Como gestor público, chegou a comandar a Cinemateca do MAM, e foi vice-presidente da Associação Internacional dos Críticos de Cinema (Fripesci), além de curador do Festival de Gramado, de 2006 a 2011. No Facebook, o curador da Cinemateca do MAM, Ricardo Cota, lamentou:

"Sem qualquer exagero sentimental, a notícia da perda de José Carlos Avellar levou-me aos prantos", escreveu. "No festival ( de Berlim ), havia inclusive um canto, no hall do Palácio de exibição, que eu chamava de 'canto do Avellar'. Entre uma sessão e outra matinal, Avellar aguardava em pé, debruçado a uma mesa suspensa, o próximo filme dividindo sua opinião com os críticos brasileiros, sobretudo os mais jovens, ávidos por suas opiniões. Foi um mestre e nos últimos tempos rascunhávamos uma parceria de trabalho na Cinemateca do MAM, seu eterno lar. Vai ser duro entrar naquela casa hoje diante dessa notícia."

Nas décadas de 1960 e 1970, Avellar - que também foi diretor cultural da Embrafilme, diretor-presidente da RioFilme e professor da Escola de Cinema Darcy Ribeiro - incursou brevemente na carreira de cineasta, tendo dirigido o curta-metragem "Treiler", além de ter exercido o papel de diretor de fotografia nos documentários "Triste trópico" (1974) e "Ião" (1976).

— Ele foi um grande crítico, um embaixador incansável do cinema brasileiro junto aos organizadores dos festivais internacionais e um colaborador precioso do IMS — disse João Moreira Salles. — Mas, para mim, ele será sempre a pessoa que, à frente da Rio Filme, deu a ( Eduardo ) Coutinho a oportunidade de retomar a carreira. Sem Avellar não teríamos Santo Forte e, sem Santo Forte, Coutinho não teria realizado todos os filmes da segunda fase da vida dele. O que significa dizer que Avellar é responsável direto por uma das obras mais luminosas do cinema brasileiro.

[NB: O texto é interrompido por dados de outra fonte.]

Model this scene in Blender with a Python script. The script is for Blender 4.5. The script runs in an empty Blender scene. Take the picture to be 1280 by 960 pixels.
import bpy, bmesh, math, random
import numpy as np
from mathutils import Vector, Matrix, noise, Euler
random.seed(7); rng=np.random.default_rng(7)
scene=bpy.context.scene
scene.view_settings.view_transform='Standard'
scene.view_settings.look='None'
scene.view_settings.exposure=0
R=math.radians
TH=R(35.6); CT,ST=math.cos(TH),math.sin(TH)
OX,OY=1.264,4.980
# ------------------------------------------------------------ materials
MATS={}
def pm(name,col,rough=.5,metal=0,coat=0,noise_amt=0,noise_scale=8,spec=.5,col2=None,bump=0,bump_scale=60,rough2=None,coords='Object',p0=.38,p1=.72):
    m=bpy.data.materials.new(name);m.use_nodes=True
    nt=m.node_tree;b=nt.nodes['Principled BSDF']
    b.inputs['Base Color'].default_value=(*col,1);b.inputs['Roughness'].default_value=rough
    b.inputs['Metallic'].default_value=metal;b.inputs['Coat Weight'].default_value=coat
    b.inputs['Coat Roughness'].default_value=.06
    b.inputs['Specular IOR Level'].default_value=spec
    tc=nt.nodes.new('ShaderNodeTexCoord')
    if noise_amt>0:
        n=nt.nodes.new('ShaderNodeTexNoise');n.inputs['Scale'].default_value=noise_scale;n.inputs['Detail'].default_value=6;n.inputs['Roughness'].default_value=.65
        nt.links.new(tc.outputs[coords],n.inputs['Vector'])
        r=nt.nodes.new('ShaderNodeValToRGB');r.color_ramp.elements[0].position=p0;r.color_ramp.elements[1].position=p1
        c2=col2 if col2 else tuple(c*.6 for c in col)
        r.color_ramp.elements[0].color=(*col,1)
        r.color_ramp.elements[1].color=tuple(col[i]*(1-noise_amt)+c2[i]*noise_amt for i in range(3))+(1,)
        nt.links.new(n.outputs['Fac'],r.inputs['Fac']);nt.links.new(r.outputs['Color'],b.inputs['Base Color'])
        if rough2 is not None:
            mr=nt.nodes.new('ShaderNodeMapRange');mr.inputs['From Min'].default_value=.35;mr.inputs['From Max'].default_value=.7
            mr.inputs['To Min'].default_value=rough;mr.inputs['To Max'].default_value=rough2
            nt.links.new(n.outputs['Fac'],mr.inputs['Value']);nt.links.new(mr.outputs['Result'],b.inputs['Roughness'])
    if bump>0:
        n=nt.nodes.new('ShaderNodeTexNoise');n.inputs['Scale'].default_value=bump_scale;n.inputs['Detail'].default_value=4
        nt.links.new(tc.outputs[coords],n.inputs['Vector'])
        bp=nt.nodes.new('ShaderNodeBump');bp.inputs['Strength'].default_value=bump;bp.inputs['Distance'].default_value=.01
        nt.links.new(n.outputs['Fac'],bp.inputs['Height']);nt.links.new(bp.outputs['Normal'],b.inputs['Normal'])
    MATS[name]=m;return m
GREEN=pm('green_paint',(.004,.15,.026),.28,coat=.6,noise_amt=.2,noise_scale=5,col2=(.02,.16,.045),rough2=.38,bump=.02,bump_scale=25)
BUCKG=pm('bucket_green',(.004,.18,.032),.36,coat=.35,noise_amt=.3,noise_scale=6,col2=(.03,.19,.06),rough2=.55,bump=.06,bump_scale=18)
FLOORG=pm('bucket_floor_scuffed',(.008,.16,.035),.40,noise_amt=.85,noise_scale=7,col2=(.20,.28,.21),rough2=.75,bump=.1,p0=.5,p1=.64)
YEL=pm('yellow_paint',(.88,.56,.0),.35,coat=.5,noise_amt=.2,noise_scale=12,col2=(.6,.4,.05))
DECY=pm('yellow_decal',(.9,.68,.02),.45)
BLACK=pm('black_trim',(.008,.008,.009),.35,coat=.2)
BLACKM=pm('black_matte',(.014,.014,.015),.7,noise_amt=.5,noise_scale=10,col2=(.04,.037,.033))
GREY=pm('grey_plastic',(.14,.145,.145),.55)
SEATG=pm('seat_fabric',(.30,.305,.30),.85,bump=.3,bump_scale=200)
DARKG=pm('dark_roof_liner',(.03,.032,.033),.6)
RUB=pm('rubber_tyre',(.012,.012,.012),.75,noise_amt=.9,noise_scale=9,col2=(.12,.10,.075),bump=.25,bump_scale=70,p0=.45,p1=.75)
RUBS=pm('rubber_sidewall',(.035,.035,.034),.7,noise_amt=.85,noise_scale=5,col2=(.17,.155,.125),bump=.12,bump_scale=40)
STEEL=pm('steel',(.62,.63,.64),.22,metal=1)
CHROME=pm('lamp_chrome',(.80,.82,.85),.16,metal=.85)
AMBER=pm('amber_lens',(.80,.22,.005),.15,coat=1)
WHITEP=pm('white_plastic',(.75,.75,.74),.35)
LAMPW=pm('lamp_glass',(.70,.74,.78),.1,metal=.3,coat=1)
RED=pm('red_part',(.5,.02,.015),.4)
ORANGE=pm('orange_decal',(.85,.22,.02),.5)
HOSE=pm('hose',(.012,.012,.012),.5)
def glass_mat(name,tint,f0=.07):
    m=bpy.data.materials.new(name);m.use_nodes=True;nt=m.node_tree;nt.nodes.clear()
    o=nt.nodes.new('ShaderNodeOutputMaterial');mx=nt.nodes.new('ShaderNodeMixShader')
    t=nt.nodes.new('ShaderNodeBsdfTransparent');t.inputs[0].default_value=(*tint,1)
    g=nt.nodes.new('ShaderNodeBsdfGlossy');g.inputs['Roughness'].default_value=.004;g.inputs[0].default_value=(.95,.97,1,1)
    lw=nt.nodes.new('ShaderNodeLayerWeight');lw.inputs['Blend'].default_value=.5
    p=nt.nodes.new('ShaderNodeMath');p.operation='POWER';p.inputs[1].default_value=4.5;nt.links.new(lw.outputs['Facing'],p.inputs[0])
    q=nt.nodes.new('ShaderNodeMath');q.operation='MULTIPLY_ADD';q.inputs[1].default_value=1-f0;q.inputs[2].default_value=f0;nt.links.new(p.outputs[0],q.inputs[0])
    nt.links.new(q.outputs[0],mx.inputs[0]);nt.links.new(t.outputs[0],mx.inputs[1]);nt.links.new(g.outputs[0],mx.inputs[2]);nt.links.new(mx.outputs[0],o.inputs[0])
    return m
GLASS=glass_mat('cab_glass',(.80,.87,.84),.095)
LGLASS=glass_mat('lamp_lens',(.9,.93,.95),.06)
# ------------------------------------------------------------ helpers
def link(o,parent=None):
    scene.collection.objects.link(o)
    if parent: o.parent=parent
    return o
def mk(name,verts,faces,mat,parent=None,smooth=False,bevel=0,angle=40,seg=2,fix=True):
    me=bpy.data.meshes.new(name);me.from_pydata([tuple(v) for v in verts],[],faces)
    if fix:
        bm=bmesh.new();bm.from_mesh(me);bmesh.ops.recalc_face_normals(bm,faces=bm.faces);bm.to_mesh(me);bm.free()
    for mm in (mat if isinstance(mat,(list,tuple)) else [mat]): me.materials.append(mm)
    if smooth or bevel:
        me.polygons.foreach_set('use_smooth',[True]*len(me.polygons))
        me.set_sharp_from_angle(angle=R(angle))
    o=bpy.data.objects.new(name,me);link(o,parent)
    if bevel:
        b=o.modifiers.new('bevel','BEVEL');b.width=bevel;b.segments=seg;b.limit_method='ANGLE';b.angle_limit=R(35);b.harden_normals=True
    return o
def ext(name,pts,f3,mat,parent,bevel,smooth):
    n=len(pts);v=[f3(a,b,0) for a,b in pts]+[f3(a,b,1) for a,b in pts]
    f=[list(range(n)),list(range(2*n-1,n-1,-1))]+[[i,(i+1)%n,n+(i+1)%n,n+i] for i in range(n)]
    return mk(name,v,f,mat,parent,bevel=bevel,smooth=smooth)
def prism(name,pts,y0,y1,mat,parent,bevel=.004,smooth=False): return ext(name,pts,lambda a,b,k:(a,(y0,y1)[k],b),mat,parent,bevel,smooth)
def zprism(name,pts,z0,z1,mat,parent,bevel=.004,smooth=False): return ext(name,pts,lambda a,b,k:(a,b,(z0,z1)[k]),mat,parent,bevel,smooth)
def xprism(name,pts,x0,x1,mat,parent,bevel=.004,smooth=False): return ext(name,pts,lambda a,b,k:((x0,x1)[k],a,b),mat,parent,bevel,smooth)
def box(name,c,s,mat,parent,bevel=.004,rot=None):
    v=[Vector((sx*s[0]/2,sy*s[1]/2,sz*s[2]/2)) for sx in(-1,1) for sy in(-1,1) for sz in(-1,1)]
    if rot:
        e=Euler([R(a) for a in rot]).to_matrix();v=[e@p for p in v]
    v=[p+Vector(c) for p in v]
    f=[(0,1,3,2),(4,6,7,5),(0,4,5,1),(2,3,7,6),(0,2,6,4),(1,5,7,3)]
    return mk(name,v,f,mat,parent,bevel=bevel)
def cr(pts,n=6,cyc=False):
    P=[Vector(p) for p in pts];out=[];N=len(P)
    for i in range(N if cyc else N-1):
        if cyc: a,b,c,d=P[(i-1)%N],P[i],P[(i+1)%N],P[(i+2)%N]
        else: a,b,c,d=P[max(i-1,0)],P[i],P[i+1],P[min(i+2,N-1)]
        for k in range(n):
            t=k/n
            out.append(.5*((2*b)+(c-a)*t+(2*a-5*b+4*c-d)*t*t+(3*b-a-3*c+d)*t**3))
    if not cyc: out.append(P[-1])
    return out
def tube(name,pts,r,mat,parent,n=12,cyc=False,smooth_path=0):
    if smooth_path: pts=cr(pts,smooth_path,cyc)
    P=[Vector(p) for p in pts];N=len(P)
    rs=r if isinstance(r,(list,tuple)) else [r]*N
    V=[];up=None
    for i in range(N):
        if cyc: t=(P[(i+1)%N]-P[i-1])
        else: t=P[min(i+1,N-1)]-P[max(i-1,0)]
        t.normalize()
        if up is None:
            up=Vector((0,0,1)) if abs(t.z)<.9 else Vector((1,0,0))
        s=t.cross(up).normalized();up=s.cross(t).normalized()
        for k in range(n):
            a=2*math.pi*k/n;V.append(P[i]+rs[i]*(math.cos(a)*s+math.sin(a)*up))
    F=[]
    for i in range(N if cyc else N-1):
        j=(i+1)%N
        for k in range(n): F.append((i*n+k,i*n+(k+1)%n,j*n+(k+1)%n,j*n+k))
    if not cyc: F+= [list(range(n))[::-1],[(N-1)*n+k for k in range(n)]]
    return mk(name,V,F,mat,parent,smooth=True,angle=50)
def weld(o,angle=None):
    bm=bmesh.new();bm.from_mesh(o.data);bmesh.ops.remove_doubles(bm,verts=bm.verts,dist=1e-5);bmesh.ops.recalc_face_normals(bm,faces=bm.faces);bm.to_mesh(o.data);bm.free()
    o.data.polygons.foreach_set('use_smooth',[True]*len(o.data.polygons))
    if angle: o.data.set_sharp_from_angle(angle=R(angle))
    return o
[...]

Para quem dedicou a vida a ajudar o nosso cinema, é difícil pensar num legado mais precioso.

— Ele tem uma importância singular não só por ter passado por várias instituições, como cinematecas, mas, principalmente, por ter estimulado a reflexão cinematográfica — diz Irene Ferraz, diretora da Escola de Cinema Darcy Ribeiro. — Ajudou a levar o Brasil para o mundo, vendo e apontando filmes para festivais internacionais. Quantas janelas ele abriu para o Brasil!